Start of DATA
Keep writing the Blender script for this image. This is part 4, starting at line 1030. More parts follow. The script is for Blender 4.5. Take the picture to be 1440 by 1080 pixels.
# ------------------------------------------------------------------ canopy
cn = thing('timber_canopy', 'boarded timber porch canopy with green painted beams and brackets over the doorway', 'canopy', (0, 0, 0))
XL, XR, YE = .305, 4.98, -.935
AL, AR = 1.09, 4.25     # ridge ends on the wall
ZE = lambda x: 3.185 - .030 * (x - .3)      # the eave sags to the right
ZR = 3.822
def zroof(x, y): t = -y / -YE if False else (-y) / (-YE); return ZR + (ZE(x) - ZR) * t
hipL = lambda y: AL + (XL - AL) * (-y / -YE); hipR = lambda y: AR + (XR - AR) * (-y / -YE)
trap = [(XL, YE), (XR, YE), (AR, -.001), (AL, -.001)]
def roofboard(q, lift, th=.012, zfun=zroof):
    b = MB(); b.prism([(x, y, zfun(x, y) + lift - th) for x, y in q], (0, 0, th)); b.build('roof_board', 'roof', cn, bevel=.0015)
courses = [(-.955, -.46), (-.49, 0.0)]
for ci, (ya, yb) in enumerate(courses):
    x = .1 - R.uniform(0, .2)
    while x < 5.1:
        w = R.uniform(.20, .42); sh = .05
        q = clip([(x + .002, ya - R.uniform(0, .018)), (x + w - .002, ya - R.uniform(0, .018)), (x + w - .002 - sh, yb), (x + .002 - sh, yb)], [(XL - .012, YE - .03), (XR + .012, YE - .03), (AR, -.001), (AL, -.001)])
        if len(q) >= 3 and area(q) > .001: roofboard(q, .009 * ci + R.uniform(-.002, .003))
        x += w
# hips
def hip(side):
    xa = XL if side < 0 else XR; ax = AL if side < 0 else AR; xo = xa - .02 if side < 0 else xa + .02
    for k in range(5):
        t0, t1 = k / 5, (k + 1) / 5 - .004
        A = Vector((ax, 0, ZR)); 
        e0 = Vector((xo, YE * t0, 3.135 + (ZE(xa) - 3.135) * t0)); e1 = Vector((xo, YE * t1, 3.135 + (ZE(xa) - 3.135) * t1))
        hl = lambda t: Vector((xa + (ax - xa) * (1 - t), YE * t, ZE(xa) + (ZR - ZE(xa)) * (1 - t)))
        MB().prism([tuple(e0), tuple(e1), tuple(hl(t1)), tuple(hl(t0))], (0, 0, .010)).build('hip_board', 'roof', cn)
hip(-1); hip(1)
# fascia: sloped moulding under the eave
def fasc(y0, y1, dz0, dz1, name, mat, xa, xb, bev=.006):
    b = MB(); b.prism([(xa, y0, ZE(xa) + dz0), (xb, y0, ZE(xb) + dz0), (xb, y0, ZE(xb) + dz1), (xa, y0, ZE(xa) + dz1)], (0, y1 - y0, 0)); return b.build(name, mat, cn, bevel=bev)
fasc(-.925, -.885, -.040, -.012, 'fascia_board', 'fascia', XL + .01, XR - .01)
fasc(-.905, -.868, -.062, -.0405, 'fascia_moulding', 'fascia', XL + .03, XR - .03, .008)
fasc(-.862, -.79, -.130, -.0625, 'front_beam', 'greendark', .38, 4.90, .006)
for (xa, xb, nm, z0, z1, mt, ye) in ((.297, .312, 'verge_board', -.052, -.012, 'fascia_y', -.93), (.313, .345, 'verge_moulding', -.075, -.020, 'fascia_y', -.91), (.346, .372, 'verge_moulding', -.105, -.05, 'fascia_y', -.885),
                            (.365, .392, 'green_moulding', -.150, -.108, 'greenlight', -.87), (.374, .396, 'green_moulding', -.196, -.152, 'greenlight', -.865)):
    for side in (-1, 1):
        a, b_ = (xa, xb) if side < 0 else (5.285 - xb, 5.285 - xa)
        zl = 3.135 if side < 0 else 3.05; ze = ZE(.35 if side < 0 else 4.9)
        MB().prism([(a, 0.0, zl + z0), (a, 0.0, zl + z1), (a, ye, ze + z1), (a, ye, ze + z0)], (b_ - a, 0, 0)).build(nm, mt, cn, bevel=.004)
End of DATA
### [PROBLEM REQUIREMENTS]
Copy the material above back out, exactly as written.

### [RESULT OF THIS EXERCISE]
Keep writing the Blender script for this image. This is part 4, starting at line 1030. More parts follow. The script is for Blender 4.5. Take the picture to be 1440 by 1080 pixels.
# ------------------------------------------------------------------ canopy
cn = thing('timber_canopy', 'boarded timber porch canopy with green painted beams and brackets over the doorway', 'canopy', (0, 0, 0))
XL, XR, YE = .305, 4.98, -.935
AL, AR = 1.09, 4.25     # ridge ends on the wall
ZE = lambda x: 3.185 - .030 * (x - .3)      # the eave sags to the right
ZR = 3.822
def zroof(x, y): t = -y / -YE if False else (-y) / (-YE); return ZR + (ZE(x) - ZR) * t
hipL = lambda y: AL + (XL - AL) * (-y / -YE); hipR = lambda y: AR + (XR - AR) * (-y / -YE)
trap = [(XL, YE), (XR, YE), (AR, -.001), (AL, -.001)]
def roofboard(q, lift, th=.012, zfun=zroof):
    b = MB(); b.prism([(x, y, zfun(x, y) + lift - th) for x, y in q], (0, 0, th)); b.build('roof_board', 'roof', cn, bevel=.0015)
courses = [(-.955, -.46), (-.49, 0.0)]
for ci, (ya, yb) in enumerate(courses):
    x = .1 - R.uniform(0, .2)
    while x < 5.1:
        w = R.uniform(.20, .42); sh = .05
        q = clip([(x + .002, ya - R.uniform(0, .018)), (x + w - .002, ya - R.uniform(0, .018)), (x + w - .002 - sh, yb), (x + .002 - sh, yb)], [(XL - .012, YE - .03), (XR + .012, YE - .03), (AR, -.001), (AL, -.001)])
        if len(q) >= 3 and area(q) > .001: roofboard(q, .009 * ci + R.uniform(-.002, .003))
        x += w
# hips
def hip(side):
    xa = XL if side < 0 else XR; ax = AL if side < 0 else AR; xo = xa - .02 if side < 0 else xa + .02
    for k in range(5):
        t0, t1 = k / 5, (k + 1) / 5 - .004
        A = Vector((ax, 0, ZR)); 
        e0 = Vector((xo, YE * t0, 3.135 + (ZE(xa) - 3.135) * t0)); e1 = Vector((xo, YE * t1, 3.135 + (ZE(xa) - 3.135) * t1))
        hl = lambda t: Vector((xa + (ax - xa) * (1 - t), YE * t, ZE(xa) + (ZR - ZE(xa)) * (1 - t)))
        MB().prism([tuple(e0), tuple(e1), tuple(hl(t1)), tuple(hl(t0))], (0, 0, .010)).build('hip_board', 'roof', cn)
hip(-1); hip(1)
# fascia: sloped moulding under the eave
def fasc(y0, y1, dz0, dz1, name, mat, xa, xb, bev=.006):
    b = MB(); b.prism([(xa, y0, ZE(xa) + dz0), (xb, y0, ZE(xb) + dz0), (xb, y0, ZE(xb) + dz1), (xa, y0, ZE(xa) + dz1)], (0, y1 - y0, 0)); return b.build(name, mat, cn, bevel=bev)
fasc(-.925, -.885, -.040, -.012, 'fascia_board', 'fascia', XL + .01, XR - .01)
fasc(-.905, -.868, -.062, -.0405, 'fascia_moulding', 'fascia', XL + .03, XR - .03, .008)
fasc(-.862, -.79, -.130, -.0625, 'front_beam', 'greendark', .38, 4.90, .006)
for (xa, xb, nm, z0, z1, mt, ye) in ((.297, .312, 'verge_board', -.052, -.012, 'fascia_y', -.93), (.313, .345, 'verge_moulding', -.075, -.020, 'fascia_y', -.91), (.346, .372, 'verge_moulding', -.105, -.05, 'fascia_y', -.885),
                            (.365, .392, 'green_moulding', -.150, -.108, 'greenlight', -.87), (.374, .396, 'green_moulding', -.196, -.152, 'greenlight', -.865)):
    for side in (-1, 1):
        a, b_ = (xa, xb) if side < 0 else (5.285 - xb, 5.285 - xa)
        zl = 3.135 if side < 0 else 3.05; ze = ZE(.35 if side < 0 else 4.9)
        MB().prism([(a, 0.0, zl + z0), (a, 0.0, zl + z1), (a, ye, ze + z1), (a, ye, ze + z0)], (b_ - a, 0, 0)).build(nm, mt, cn, bevel=.004)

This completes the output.